Öte yanda CHP’nin statükonun ve vesayetin temsilcisi gibi davranması; CHP’yi ileri demokrasiyi savunanlardan soyutluyor.
Bir zamanlar gerçek sosyal demokratların getirmek istediği düzene yönelik adımlar AK Parti tarafından atılınca algılar altüst oluyor.
Hal böyle olunca…
AK Parti’nin bu adımları bu kesim üzerinde ‘yetmez ama evet’ kararıyla karşılık buluyor.
Uzun lafın kısası, CHP’nin gerçekte bir sol parti olmadığını idrak etmek için alim olmaya gerek yok!
Özetle…
Tom amcanın söylediklerini öyle düşündüğünüz gibi CHP’ye gönderme yapmak için köşeme taşımadığımı umarım anlatabilmişimdir.
Kaldı ki, sol ideolojiye mensup birçok vatandaşımızın başka tutunacak bir dalı olmadığı için CHP’ye (kerhen) oy verdiği de zaman zaman gündeme getiriliyor?

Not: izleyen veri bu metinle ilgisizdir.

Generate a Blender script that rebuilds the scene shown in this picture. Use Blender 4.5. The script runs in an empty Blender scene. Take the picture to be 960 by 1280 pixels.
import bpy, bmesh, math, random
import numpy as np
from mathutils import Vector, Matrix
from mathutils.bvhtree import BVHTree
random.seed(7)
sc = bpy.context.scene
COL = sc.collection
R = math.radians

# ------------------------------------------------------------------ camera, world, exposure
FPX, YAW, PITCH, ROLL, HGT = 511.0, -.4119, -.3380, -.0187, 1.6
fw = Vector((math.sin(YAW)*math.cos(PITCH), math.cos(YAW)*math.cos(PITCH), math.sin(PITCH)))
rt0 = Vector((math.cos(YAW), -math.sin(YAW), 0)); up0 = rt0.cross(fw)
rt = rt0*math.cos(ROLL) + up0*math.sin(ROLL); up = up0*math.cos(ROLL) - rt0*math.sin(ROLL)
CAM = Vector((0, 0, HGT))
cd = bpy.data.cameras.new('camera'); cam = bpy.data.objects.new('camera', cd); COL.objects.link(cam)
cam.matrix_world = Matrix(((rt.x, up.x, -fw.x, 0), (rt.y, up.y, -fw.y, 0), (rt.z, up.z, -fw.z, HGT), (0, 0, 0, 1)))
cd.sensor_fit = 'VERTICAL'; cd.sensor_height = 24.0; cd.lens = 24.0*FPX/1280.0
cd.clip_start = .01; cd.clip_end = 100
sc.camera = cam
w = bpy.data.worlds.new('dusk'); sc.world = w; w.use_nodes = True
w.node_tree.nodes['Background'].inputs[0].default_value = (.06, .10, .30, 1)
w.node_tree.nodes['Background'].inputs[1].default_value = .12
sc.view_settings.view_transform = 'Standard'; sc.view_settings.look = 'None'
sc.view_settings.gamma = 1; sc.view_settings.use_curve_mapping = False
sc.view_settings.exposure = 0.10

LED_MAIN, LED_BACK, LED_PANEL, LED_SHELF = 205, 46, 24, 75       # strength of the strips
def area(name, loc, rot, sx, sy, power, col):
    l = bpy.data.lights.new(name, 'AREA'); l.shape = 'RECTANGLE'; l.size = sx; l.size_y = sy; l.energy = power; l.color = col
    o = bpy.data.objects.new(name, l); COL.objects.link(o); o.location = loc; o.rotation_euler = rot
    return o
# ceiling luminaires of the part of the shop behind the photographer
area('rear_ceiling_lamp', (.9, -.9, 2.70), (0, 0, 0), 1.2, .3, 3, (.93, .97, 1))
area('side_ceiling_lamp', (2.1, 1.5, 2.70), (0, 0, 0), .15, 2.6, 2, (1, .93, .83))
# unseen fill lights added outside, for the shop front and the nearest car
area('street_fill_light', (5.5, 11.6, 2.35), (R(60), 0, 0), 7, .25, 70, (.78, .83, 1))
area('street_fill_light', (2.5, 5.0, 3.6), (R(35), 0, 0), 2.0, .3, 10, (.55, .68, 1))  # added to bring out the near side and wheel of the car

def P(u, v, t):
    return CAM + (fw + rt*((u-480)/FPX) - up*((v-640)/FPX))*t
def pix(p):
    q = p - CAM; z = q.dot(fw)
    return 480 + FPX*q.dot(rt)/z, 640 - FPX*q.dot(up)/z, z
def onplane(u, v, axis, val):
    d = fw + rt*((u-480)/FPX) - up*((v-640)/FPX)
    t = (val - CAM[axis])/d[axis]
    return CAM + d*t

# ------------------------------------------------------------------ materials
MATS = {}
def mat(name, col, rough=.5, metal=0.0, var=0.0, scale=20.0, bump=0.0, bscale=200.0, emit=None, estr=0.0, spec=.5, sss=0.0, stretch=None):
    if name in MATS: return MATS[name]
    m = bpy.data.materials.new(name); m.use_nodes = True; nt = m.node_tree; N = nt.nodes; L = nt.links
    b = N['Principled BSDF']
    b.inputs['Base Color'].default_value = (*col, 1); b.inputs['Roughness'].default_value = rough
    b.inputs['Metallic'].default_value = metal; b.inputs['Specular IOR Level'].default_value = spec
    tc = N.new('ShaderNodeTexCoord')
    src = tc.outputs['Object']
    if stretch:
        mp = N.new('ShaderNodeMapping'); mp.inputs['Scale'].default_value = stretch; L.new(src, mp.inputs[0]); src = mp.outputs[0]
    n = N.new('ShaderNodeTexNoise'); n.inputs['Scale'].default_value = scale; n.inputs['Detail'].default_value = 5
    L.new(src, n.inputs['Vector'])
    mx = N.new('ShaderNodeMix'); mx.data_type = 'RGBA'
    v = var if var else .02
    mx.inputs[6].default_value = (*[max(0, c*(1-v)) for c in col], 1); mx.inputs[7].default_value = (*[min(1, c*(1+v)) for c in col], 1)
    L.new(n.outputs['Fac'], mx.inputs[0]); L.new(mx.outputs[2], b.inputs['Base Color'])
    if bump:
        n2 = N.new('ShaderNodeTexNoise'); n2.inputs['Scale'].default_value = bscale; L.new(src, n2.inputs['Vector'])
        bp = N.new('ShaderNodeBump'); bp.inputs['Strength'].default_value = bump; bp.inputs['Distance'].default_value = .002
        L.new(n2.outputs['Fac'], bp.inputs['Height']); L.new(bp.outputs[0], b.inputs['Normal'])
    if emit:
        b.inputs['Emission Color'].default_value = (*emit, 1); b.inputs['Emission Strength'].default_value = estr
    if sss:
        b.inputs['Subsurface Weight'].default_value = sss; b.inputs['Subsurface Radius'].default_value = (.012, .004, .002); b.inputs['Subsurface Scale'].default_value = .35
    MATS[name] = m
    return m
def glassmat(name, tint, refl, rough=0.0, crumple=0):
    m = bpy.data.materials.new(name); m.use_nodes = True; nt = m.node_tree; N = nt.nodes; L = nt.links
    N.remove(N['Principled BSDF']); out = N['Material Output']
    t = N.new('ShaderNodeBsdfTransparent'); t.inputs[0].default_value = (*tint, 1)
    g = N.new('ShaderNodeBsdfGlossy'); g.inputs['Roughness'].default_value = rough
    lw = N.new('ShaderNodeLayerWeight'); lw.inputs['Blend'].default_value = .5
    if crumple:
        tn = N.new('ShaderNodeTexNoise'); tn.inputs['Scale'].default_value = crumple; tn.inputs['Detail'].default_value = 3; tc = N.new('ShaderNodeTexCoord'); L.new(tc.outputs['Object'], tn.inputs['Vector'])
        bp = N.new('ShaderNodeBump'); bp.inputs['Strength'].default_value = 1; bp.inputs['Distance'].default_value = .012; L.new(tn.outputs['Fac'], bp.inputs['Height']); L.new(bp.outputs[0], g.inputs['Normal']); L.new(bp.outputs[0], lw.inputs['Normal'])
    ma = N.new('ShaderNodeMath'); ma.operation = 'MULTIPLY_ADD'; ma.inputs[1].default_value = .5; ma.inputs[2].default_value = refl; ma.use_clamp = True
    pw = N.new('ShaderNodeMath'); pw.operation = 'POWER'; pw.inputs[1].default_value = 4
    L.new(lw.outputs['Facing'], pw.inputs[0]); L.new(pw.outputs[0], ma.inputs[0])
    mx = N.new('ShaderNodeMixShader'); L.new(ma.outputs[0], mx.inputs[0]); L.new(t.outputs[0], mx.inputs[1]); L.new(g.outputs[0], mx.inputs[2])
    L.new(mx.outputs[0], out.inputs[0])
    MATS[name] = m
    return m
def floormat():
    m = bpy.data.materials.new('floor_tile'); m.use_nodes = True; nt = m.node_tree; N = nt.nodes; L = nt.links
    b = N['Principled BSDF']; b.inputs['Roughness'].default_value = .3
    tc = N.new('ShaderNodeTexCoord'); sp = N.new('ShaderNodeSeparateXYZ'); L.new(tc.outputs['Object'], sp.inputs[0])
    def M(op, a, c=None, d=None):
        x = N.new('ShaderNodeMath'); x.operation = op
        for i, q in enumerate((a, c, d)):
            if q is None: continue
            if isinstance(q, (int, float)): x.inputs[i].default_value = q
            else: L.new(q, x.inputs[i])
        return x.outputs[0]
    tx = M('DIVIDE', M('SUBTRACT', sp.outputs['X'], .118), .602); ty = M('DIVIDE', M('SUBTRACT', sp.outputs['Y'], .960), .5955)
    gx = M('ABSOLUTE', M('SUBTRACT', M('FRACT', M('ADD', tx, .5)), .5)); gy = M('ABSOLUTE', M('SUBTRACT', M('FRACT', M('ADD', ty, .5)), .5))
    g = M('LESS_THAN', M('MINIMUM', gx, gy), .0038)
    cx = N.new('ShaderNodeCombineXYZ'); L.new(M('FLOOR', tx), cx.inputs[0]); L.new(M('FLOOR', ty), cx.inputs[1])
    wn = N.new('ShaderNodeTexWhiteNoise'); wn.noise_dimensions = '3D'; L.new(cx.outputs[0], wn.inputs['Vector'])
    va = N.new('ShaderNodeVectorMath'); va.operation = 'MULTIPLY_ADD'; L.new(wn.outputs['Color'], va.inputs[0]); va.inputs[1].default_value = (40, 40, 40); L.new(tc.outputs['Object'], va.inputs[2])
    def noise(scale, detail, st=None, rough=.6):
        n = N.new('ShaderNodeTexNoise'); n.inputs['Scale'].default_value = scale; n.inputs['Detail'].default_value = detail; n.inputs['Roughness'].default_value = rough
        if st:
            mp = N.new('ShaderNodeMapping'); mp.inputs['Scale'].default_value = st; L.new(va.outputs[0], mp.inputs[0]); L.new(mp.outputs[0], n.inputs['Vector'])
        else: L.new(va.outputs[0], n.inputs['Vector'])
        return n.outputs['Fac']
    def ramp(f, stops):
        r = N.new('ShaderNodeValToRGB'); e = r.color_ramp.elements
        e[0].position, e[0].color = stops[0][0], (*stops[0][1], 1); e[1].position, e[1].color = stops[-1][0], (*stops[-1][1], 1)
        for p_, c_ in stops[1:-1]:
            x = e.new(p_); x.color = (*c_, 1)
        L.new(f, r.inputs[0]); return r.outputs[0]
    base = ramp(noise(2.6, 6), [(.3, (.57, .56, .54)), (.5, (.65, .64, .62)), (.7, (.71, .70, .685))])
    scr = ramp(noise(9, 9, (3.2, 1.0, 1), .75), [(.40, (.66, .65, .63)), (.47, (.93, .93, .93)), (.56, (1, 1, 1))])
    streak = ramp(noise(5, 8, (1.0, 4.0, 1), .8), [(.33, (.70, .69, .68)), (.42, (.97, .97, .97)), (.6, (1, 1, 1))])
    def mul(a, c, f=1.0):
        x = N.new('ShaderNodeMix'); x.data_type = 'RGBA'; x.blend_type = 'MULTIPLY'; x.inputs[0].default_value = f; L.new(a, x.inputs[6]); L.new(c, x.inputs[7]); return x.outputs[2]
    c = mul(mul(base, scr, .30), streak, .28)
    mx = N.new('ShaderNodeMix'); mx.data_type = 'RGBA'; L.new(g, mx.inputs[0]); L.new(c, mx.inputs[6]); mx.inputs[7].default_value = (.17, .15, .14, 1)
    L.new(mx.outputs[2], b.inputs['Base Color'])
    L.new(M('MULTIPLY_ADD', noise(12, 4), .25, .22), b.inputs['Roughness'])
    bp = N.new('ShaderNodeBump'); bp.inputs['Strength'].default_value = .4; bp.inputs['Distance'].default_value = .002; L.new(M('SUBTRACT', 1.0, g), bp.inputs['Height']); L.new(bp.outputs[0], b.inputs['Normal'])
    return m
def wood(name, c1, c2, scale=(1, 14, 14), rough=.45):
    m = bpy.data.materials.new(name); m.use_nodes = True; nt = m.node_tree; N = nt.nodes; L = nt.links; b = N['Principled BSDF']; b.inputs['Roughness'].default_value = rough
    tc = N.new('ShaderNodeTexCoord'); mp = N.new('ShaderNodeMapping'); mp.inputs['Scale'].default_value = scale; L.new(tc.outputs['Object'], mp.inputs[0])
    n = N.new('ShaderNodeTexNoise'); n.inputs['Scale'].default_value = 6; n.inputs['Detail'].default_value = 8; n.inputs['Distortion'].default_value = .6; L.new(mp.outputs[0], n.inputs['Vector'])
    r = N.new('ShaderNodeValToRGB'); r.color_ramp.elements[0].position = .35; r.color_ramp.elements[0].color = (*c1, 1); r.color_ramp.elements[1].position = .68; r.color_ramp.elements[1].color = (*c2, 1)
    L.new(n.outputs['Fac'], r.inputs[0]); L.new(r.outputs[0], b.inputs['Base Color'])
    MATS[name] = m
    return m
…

Bu tespitin en büyük kanıtı da, 2015 genel seçimlerinde hakiki solcu kılığına sokulan Selahattin Demirtaş’a gösterilen büyük teveccüh değil midir? (Sarımsağı gelin etmişler, kırk gün kokusu çıkmamış! Ayrı konudur)
Peki soruyu tersten sormamız gerekirse…
AK Parti gerçek bir merkez sağ partisi midir?
Bu sorunun yanıtı, kişisel kütüphanemde de bulunan, Bergamalı merhum gazeteci Şakir Süter’in ‘Merkez Sağ’da Tapu Kavgası’ isimli kitabında bulmak mümkündür.
Şimdi konuyu dağıtmamak adına bu konuda daha sonra ayrı bir yazı kaleme alacağımın altını çizerek, bir önceki satırda sorduğumuz sorunun cevabını şöyle vermek isterim:
AK Parti, bir zamanlar MHP lideri Devlet Bahçeli’nin hilal bıyığı ve beyaz çorabı yasakladığı gibi sembol siyasetine (badem bıyık) bir son vermediği takdirde hiçbir zaman merkez sağ partisi olamayacaktır.
Eleştirinizi kabul ediyorum! Biraz karışık bir yazı oldu ve o zaman AK Parti’yi siyasi yelpazenin neresinde tanımlamalıyız? diye sorduğunuzu da şimdiden duyar gibiyim.
Bu öyle geçiştirilecek bir soru değildir. Öyle ki bu soruya sağlıklı bir cevap vermek adına, yazımızı merhum Cumhurbaşkanlarımızdan Celal Bayar'ın "Başvekilim Adnan Menderes" adlı kitabından küçük bir alıntıyla noktalamak yerinde olacaktır.
Evet, Celal Bayar’ın ağzından aktarıyorum:
"...7 Ocak 1946 pazartesi günü akşamı bir basın toplantısı ile partinin (Demokrat Parti) kurulduğunu açıkladım. Bu sırada basın toplantısındaki bir gazeteci bana:
-Partiniz sağ mıdır, sol mudur? diye bir soru yöneltti.
-Demokrattır, dedim. Programımızı inceleyiniz, orada yerimizi bulacaksınız!
Adnan Menderes benim yanımda oturuyordu. Hemen beni teyiden ekledi:
-Siz Halk Partisinin (CHP) yerini bulun, biz Demokrat Partinin, onun neresinde olduğunu gösterelim."
Sözün özü: Anlayana sivrisinek saz, anlamayana davul zurna az!